21 February 2016

Opera: Black Caesar




"I will now turn aside and see this great sight. . ."

For Moses it was the Burning Bush. For me earlier tonight, it was the Esquire Theatre's midnight showing of BLACK CAESAR, an amazing, brutal, and yes, operatic Blaxploitation film starring Fred Williamson.

The film, from 1973, is a straight-up gangster film played out with black characters. It depicts the rise to power of the 1950s shoeshine boy, Tommy Gibbs (Williamson), who finally becomes the big boss up in Harlem. Astonishingly, it prefigures Denzel Washington in AMERICAN GANGSTER (2007), the lineaments of the plot being similar. Some scenes  echo The Godfather, which came out the previous year. But even more I found myself thinking of the classic gangster pictures of the 1930s. I later read that, indeed, the film is a remake of 1931's LITTLE CAESAR. Oooooh, of course!

The film is awash with extremely red blood, full of violence and brutality, often with pumped-up racial stereotypes and liberal use of the now-proscribed 'n'-word. Irony and raw emotionalism team together to deliver punches that are normally the soup of grand opera. Witness the scene where Tommy, now the fabulously wealthy mob boss, drives his estranged father out to the skeleton wreck of the tenement in which Tommy lived as a boy with his mother, while the father was absent. In a tense scene played out there, Tommy holds a gun on the old man while the two trade barbs about the tragedy that was Tommy's childhood.

SPOILER ALERT.  

But most impressive is the film's setup and the climax that follows from it. At the beginning, Tommy is ostensibly making his living as a shoeshine boy on the streets of Harlem. We see that even at that young age he is assisting the local mob and corrupt cops. When he goes to deliver a cash payment to the worst of these white racist cops, the cop, McKinney, beats him senseless with his billy club, breaking Tommy's leg in the process.
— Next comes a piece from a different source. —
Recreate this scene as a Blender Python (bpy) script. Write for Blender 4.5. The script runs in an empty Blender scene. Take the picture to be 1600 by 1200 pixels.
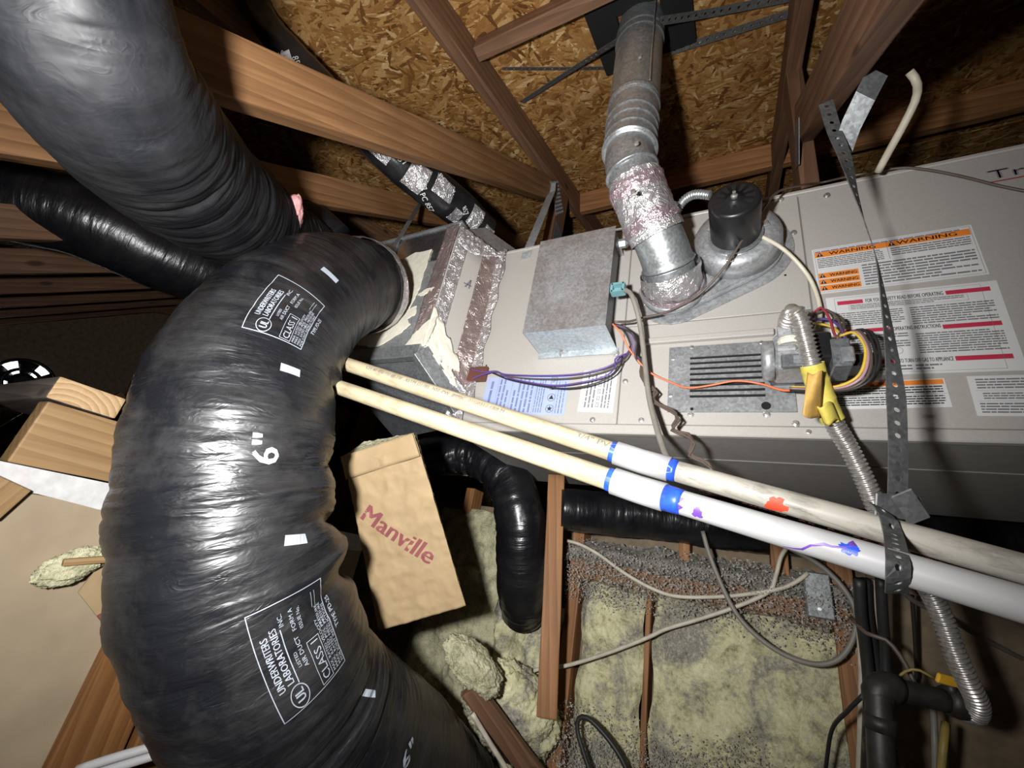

After much mayhem and Tommy's rise to Black Godfather status, he finally gives the bad cop his comeuppance. In a gloriously over-the-top scene, he thrashes the cop with his old shoeshine box, then brutally blacks the cop's face with shoe polish, making him sing "Mammy. . .Alabammy!" while he clubs him to death with said shoeshine box!  

Now THAT'S opera!  

1 comment:

  1. Wow! Thanks for a great review, Jim. I love those 30's gangster films. I need to see this one.